◆ WORK TO COMPLETE
Reproduce the listing verbatim.
## Start
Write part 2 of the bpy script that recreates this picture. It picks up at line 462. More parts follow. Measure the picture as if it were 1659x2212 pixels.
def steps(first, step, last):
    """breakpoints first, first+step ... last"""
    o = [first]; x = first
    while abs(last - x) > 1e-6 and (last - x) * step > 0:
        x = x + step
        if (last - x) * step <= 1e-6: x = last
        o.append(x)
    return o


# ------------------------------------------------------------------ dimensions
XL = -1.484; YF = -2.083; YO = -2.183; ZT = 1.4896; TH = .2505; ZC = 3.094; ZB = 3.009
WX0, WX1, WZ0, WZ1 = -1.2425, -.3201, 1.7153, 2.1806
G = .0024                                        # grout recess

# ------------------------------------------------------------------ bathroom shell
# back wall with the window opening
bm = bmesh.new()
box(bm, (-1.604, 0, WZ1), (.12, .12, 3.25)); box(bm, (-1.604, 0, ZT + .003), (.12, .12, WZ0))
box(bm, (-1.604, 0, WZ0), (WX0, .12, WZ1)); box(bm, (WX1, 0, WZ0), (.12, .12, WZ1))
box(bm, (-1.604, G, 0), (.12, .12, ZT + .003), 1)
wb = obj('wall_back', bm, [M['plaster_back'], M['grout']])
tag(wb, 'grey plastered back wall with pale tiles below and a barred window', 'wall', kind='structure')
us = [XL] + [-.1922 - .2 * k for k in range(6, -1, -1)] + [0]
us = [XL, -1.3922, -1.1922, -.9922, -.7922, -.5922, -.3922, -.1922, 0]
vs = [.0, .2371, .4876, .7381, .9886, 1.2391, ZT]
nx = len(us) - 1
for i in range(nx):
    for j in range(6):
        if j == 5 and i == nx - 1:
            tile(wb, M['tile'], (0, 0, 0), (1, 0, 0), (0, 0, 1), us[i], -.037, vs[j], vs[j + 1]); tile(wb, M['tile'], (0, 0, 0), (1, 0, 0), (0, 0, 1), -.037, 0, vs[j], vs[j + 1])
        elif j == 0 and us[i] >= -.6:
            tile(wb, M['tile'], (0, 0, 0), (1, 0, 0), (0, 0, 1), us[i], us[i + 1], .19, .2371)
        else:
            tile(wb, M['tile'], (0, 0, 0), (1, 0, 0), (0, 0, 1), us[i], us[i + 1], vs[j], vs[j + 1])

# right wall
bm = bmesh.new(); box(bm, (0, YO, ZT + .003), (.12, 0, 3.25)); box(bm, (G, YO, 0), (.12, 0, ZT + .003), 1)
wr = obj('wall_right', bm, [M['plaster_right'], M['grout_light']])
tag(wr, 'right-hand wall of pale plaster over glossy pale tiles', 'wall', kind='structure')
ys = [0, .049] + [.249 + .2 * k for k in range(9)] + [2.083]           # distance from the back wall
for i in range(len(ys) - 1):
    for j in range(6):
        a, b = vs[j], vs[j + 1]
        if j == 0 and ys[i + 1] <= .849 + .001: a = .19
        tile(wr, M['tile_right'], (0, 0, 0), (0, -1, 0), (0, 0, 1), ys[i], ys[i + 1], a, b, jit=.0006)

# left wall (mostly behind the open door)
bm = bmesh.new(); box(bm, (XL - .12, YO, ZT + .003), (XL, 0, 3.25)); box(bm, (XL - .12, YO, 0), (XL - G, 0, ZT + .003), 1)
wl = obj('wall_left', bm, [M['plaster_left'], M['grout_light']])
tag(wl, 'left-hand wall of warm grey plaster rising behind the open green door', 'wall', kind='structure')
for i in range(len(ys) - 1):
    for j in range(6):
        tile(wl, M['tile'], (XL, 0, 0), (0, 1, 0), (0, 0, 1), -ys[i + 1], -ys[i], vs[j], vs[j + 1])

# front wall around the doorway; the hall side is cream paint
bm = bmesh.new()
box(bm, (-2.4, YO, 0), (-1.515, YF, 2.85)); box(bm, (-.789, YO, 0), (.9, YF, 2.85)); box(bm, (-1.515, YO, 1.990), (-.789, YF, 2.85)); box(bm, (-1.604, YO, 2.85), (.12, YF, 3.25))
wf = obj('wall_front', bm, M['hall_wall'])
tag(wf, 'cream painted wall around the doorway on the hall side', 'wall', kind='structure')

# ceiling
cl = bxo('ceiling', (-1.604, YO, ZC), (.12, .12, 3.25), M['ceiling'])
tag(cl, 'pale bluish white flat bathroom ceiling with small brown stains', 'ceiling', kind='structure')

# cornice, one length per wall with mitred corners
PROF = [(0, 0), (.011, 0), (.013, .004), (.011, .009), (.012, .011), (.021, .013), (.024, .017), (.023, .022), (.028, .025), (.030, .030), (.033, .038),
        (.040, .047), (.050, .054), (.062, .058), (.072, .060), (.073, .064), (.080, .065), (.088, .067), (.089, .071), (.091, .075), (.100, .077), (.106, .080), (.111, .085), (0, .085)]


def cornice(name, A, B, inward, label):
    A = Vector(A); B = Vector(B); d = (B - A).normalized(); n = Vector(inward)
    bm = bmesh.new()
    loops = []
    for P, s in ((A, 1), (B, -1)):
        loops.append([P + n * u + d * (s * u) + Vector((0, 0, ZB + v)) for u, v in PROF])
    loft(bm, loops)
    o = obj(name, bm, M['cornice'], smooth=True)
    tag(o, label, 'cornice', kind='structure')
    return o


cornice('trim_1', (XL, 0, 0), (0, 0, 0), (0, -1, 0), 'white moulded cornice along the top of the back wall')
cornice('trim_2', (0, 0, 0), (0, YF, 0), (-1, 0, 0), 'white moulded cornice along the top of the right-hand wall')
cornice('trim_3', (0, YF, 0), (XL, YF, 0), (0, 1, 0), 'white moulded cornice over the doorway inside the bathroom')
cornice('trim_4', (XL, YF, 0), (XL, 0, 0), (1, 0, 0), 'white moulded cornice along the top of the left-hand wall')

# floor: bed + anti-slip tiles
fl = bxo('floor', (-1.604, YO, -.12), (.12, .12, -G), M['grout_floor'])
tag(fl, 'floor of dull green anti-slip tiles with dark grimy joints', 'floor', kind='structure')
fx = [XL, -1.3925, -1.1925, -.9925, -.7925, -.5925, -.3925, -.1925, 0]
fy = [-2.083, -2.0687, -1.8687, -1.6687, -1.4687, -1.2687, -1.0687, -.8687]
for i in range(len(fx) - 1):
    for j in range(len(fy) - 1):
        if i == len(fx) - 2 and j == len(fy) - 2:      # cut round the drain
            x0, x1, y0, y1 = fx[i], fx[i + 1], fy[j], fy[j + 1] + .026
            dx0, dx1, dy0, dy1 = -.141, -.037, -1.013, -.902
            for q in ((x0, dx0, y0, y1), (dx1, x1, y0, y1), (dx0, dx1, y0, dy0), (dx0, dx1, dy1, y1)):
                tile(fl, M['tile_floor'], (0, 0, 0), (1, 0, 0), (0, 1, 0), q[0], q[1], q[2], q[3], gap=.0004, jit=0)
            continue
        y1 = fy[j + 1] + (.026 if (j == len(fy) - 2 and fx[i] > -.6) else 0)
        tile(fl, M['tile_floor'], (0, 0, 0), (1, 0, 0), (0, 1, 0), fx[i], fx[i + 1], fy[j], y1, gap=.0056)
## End
◆ TASK ANSWER
Write part 2 of the bpy script that recreates this picture. It picks up at line 462. More parts follow. Measure the picture as if it were 1659x2212 pixels.
def steps(first, step, last):
    """breakpoints first, first+step ... last"""
    o = [first]; x = first
    while abs(last - x) > 1e-6 and (last - x) * step > 0:
        x = x + step
        if (last - x) * step <= 1e-6: x = last
        o.append(x)
    return o


# ------------------------------------------------------------------ dimensions
XL = -1.484; YF = -2.083; YO = -2.183; ZT = 1.4896; TH = .2505; ZC = 3.094; ZB = 3.009
WX0, WX1, WZ0, WZ1 = -1.2425, -.3201, 1.7153, 2.1806
G = .0024                                        # grout recess

# ------------------------------------------------------------------ bathroom shell
# back wall with the window opening
bm = bmesh.new()
box(bm, (-1.604, 0, WZ1), (.12, .12, 3.25)); box(bm, (-1.604, 0, ZT + .003), (.12, .12, WZ0))
box(bm, (-1.604, 0, WZ0), (WX0, .12, WZ1)); box(bm, (WX1, 0, WZ0), (.12, .12, WZ1))
box(bm, (-1.604, G, 0), (.12, .12, ZT + .003), 1)
wb = obj('wall_back', bm, [M['plaster_back'], M['grout']])
tag(wb, 'grey plastered back wall with pale tiles below and a barred window', 'wall', kind='structure')
us = [XL] + [-.1922 - .2 * k for k in range(6, -1, -1)] + [0]
us = [XL, -1.3922, -1.1922, -.9922, -.7922, -.5922, -.3922, -.1922, 0]
vs = [.0, .2371, .4876, .7381, .9886, 1.2391, ZT]
nx = len(us) - 1
for i in range(nx):
    for j in range(6):
        if j == 5 and i == nx - 1:
            tile(wb, M['tile'], (0, 0, 0), (1, 0, 0), (0, 0, 1), us[i], -.037, vs[j], vs[j + 1]); tile(wb, M['tile'], (0, 0, 0), (1, 0, 0), (0, 0, 1), -.037, 0, vs[j], vs[j + 1])
        elif j == 0 and us[i] >= -.6:
            tile(wb, M['tile'], (0, 0, 0), (1, 0, 0), (0, 0, 1), us[i], us[i + 1], .19, .2371)
        else:
            tile(wb, M['tile'], (0, 0, 0), (1, 0, 0), (0, 0, 1), us[i], us[i + 1], vs[j], vs[j + 1])

# right wall
bm = bmesh.new(); box(bm, (0, YO, ZT + .003), (.12, 0, 3.25)); box(bm, (G, YO, 0), (.12, 0, ZT + .003), 1)
wr = obj('wall_right', bm, [M['plaster_right'], M['grout_light']])
tag(wr, 'right-hand wall of pale plaster over glossy pale tiles', 'wall', kind='structure')
ys = [0, .049] + [.249 + .2 * k for k in range(9)] + [2.083]           # distance from the back wall
for i in range(len(ys) - 1):
    for j in range(6):
        a, b = vs[j], vs[j + 1]
        if j == 0 and ys[i + 1] <= .849 + .001: a = .19
        tile(wr, M['tile_right'], (0, 0, 0), (0, -1, 0), (0, 0, 1), ys[i], ys[i + 1], a, b, jit=.0006)

# left wall (mostly behind the open door)
bm = bmesh.new(); box(bm, (XL - .12, YO, ZT + .003), (XL, 0, 3.25)); box(bm, (XL - .12, YO, 0), (XL - G, 0, ZT + .003), 1)
wl = obj('wall_left', bm, [M['plaster_left'], M['grout_light']])
tag(wl, 'left-hand wall of warm grey plaster rising behind the open green door', 'wall', kind='structure')
for i in range(len(ys) - 1):
    for j in range(6):
        tile(wl, M['tile'], (XL, 0, 0), (0, 1, 0), (0, 0, 1), -ys[i + 1], -ys[i], vs[j], vs[j + 1])

# front wall around the doorway; the hall side is cream paint
bm = bmesh.new()
box(bm, (-2.4, YO, 0), (-1.515, YF, 2.85)); box(bm, (-.789, YO, 0), (.9, YF, 2.85)); box(bm, (-1.515, YO, 1.990), (-.789, YF, 2.85)); box(bm, (-1.604, YO, 2.85), (.12, YF, 3.25))
wf = obj('wall_front', bm, M['hall_wall'])
tag(wf, 'cream painted wall around the doorway on the hall side', 'wall', kind='structure')

# ceiling
cl = bxo('ceiling', (-1.604, YO, ZC), (.12, .12, 3.25), M['ceiling'])
tag(cl, 'pale bluish white flat bathroom ceiling with small brown stains', 'ceiling', kind='structure')

# cornice, one length per wall with mitred corners
PROF = [(0, 0), (.011, 0), (.013, .004), (.011, .009), (.012, .011), (.021, .013), (.024, .017), (.023, .022), (.028, .025), (.030, .030), (.033, .038),
        (.040, .047), (.050, .054), (.062, .058), (.072, .060), (.073, .064), (.080, .065), (.088, .067), (.089, .071), (.091, .075), (.100, .077), (.106, .080), (.111, .085), (0, .085)]


def cornice(name, A, B, inward, label):
    A = Vector(A); B = Vector(B); d = (B - A).normalized(); n = Vector(inward)
    bm = bmesh.new()
    loops = []
    for P, s in ((A, 1), (B, -1)):
        loops.append([P + n * u + d * (s * u) + Vector((0, 0, ZB + v)) for u, v in PROF])
    loft(bm, loops)
    o = obj(name, bm, M['cornice'], smooth=True)
    tag(o, label, 'cornice', kind='structure')
    return o


cornice('trim_1', (XL, 0, 0), (0, 0, 0), (0, -1, 0), 'white moulded cornice along the top of the back wall')
cornice('trim_2', (0, 0, 0), (0, YF, 0), (-1, 0, 0), 'white moulded cornice along the top of the right-hand wall')
cornice('trim_3', (0, YF, 0), (XL, YF, 0), (0, 1, 0), 'white moulded cornice over the doorway inside the bathroom')
cornice('trim_4', (XL, YF, 0), (XL, 0, 0), (1, 0, 0), 'white moulded cornice along the top of the left-hand wall')

# floor: bed + anti-slip tiles
fl = bxo('floor', (-1.604, YO, -.12), (.12, .12, -G), M['grout_floor'])
tag(fl, 'floor of dull green anti-slip tiles with dark grimy joints', 'floor', kind='structure')
fx = [XL, -1.3925, -1.1925, -.9925, -.7925, -.5925, -.3925, -.1925, 0]
fy = [-2.083, -2.0687, -1.8687, -1.6687, -1.4687, -1.2687, -1.0687, -.8687]
for i in range(len(fx) - 1):
    for j in range(len(fy) - 1):
        if i == len(fx) - 2 and j == len(fy) - 2:      # cut round the drain
            x0, x1, y0, y1 = fx[i], fx[i + 1], fy[j], fy[j + 1] + .026
            dx0, dx1, dy0, dy1 = -.141, -.037, -1.013, -.902
            for q in ((x0, dx0, y0, y1), (dx1, x1, y0, y1), (dx0, dx1, y0, dy0), (dx0, dx1, dy1, y1)):
                tile(fl, M['tile_floor'], (0, 0, 0), (1, 0, 0), (0, 1, 0), q[0], q[1], q[2], q[3], gap=.0004, jit=0)
            continue
        y1 = fy[j + 1] + (.026 if (j == len(fy) - 2 and fx[i] > -.6) else 0)
        tile(fl, M['tile_floor'], (0, 0, 0), (1, 0, 0), (0, 1, 0), fx[i], fx[i + 1], fy[j], y1, gap=.0056)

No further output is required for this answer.